SCMP : China’s nuclear fusion start-ups power up with record funding round

China’s nuclear fusion start-ups power up with record funding round
Startorus Fusion raised US$143 million, a record for a private firm, while Supermag New Energy received ‘several hundred million yuan’

China’s pursuit of commercial nuclear fusion technology has intensified this year, fuelled by a fresh round of financing for start-ups and state-backed initiatives.

Startorus Fusion last week raised 1 billion yuan (US$143 million) from its series A round, a record for a single financing round by a private nuclear fusion company on the mainland, according to a report by the Securities Times.

The deal, announced on January 12, was led by state-owned funds in Shanghai, which contributed around 400 million yuan, according to the report.

The Xian, Shaanxi province-based company had so far secured over 1.5 billion yuan from more than 50 investors, Chen Rui, the CEO and co-founder of Startorus Fusion, told the newspaper. He added that the firm might eventually consider listing on the Star Market, the tech-focused board of the Shanghai Stock Exchange.

The start-up plans to use the funds to construct its next-generation fusion reactor, targeting technical verification by 2028 and launching the pilot plant by 2032.

Supermag New Energy, another nuclear fusion start-up, said on Friday that it had completed an angel financing round worth several hundred million yuan, according to Shanghai Securities News.

Led by venture capital fund TopView Innovation, the investors also included CAS Star, Northern Light Venture Capital and Glory Ventures.
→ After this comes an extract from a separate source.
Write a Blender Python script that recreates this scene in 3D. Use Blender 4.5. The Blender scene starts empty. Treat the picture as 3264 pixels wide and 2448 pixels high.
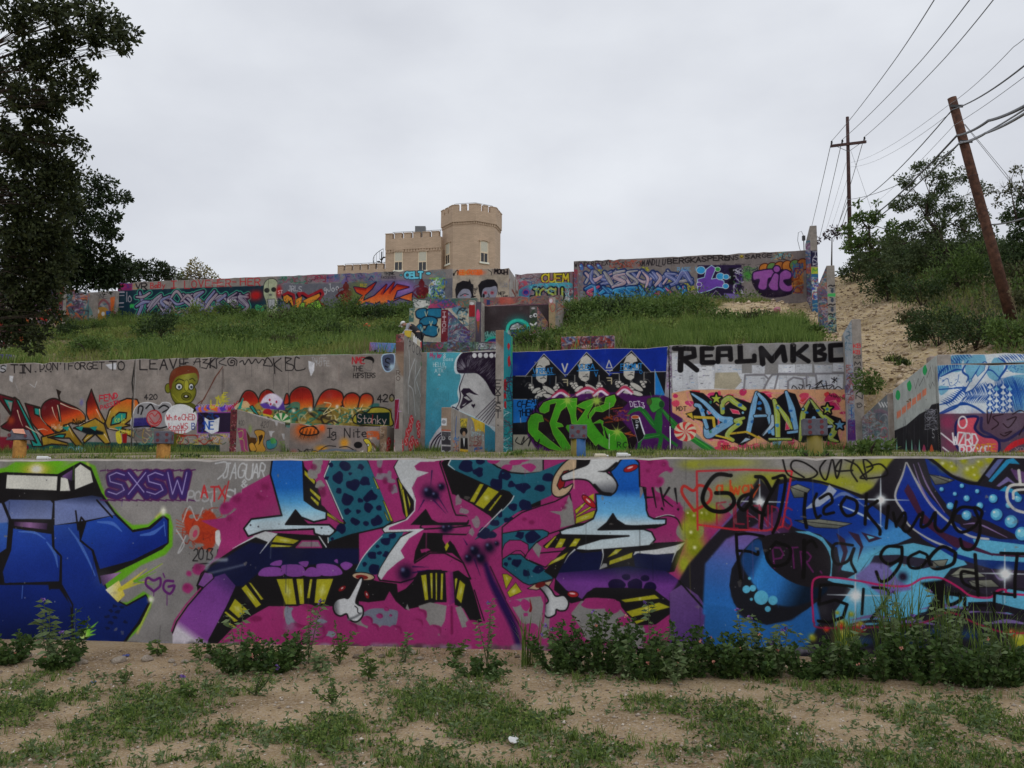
import bpy,math,random
import numpy as np
from mathutils import Vector,Matrix
random.seed(7)
def qq(t):
 """'x,y x,y ...' -> list of points"""
 return[tuple(float(v)if '.' in v else int(v)for v in p.split(','))for p in t.split()]
RNG=np.random.default_rng(7)
SC=bpy.context.scene
COL=SC.collection
FOC=2929.0
CX,CY=1632.0,1224.0
PITCH=math.atan((1550-CY)/FOC)
ROLL=.004
CAM=np.array([.0,.0,1.6])
_r=np.array([1.0,0,0])
_f=np.array([0,math.cos(PITCH),math.sin(PITCH)])
_u=np.array([0,-math.sin(PITCH),math.cos(PITCH)])
RIGHT=_r*math.cos(ROLL)+_u*math.sin(ROLL)
UP=_u*math.cos(ROLL)-_r*math.sin(ROLL)
FWD=_f
cam_data=bpy.data.cameras.new('camera')
cam_data.sensor_width=36.0
cam_data.lens=36.0*FOC/3264.0
cam_data.clip_start=.1
cam_data.clip_end=3000
cam=bpy.data.objects.new('camera',cam_data)
COL.objects.link(cam)
cam.matrix_world=Matrix(((RIGHT[0],UP[0],-FWD[0],CAM[0]),(RIGHT[1],UP[1],-FWD[1],CAM[1]),(RIGHT[2],UP[2],-FWD[2],CAM[2]),(0,0,0,1)))
SC.camera=cam
SUN_EL,SUN_AZ=math.radians(50),math.radians(150)
world=bpy.data.worlds.new('World')
SC.world=world
world.use_nodes=True
wn,wl=world.node_tree.nodes,world.node_tree.links
wn.clear()
w_out=wn.new('ShaderNodeOutputWorld')
w_bg=wn.new('ShaderNodeBackground')
w_sky=wn.new('ShaderNodeTexSky')
w_sky.sky_type='NISHITA'
w_sky.sun_disc=False
w_sky.sun_elevation=SUN_EL
w_sky.sun_rotation=SUN_AZ
w_sc=wn.new('ShaderNodeVectorMath');w_sc.operation='SCALE';w_sc.inputs['Scale'].default_value=.05
w_co=wn.new('ShaderNodeTexCoord')
w_map=wn.new('ShaderNodeMapping');w_map.inputs['Scale'].default_value=(1.0,1.0,2.0)
w_n=wn.new('ShaderNodeTexNoise');w_n.inputs['Scale'].default_value=2.6;w_n.inputs['Detail'].default_value=6;w_n.inputs['Roughness'].default_value=.5
w_cr=wn.new('ShaderNodeValToRGB')
w_cr.color_ramp.elements[0].position=.32;w_cr.color_ramp.elements[0].color=(.650,.675,.740,1)
w_cr.color_ramp.elements[1].position=.66;w_cr.color_ramp.elements[1].color=(.850,.880,.935,1)
w_mix=wn.new('ShaderNodeMixRGB');w_mix.inputs['Fac'].default_value=.93
wl.new(w_co.outputs['Generated'],w_map.inputs['Vector'])
wl.new(w_map.outputs['Vector'],w_n.inputs['Vector'])
wl.new(w_n.outputs['Fac'],w_cr.inputs['Fac'])
wl.new(w_sky.outputs['Color'],w_sc.inputs[0])
wl.new(w_sc.outputs['Vector'],w_mix.inputs['Color1'])
wl.new(w_cr.outputs['Color'],w_mix.inputs['Color2'])
wl.new(w_mix.outputs['Color'],w_bg.inputs['Color'])
w_bg.inputs['Strength'].default_value=1.0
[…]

Shanghai-based Supermag specialises in making high-temperature superconducting magnets, a crucial component of nuclear fusion technology.

China’s nuclear fusion industry is making strides, propelled by a combination of state-backed initiatives and private enterprise.

In July, China Fusion Energy was set up under the state-owned China National Nuclear Corporation as part of a state initiative. The Shanghai-based company secured 11.5 billion yuan in its initial financing round, the highest so far among private and state-backed fusion firms in China.

Before that, the State-owned Assets Supervision and Administration Commission, which supervises and manages state-owned assets and enterprises, said it would commit over 300 billion yuan to developing nuclear fusion technology up to 2030, according to The Beijing News daily newspaper.

The regulatory landscape has also kept pace with these investments. Last Thursday, the Atomic Energy Law took effect, providing a legal framework for the development of fusion energy.

China also launched an association specifically tasked with accelerating funding for the commercialisation of fusion technology.

The Fusion Financial Institution Alliance, consisting of 130 organisations in the banking, insurance and investment sectors, was formed at the Fusion Energy Science and Technology Industry Conference, held in Hefei on January 16 to 17.

In a Bloomberg interview last October, Microsoft co-founder Bill Gates described China’s nuclear innovation as “very impressive”.

He said that the country’s investment in nuclear fusion was outpacing the rest of the world, adding that China was investing more “than the rest of the world put together, times two”.

Still, nuclear fusion technology has a long way to go before it can be commercialised for generating power.

In 2024, the International Thermonuclear Experimental Reactor, the world’s largest fusion experiment, announced a four-year postponement of its major experiments, shifting the target date to 2039.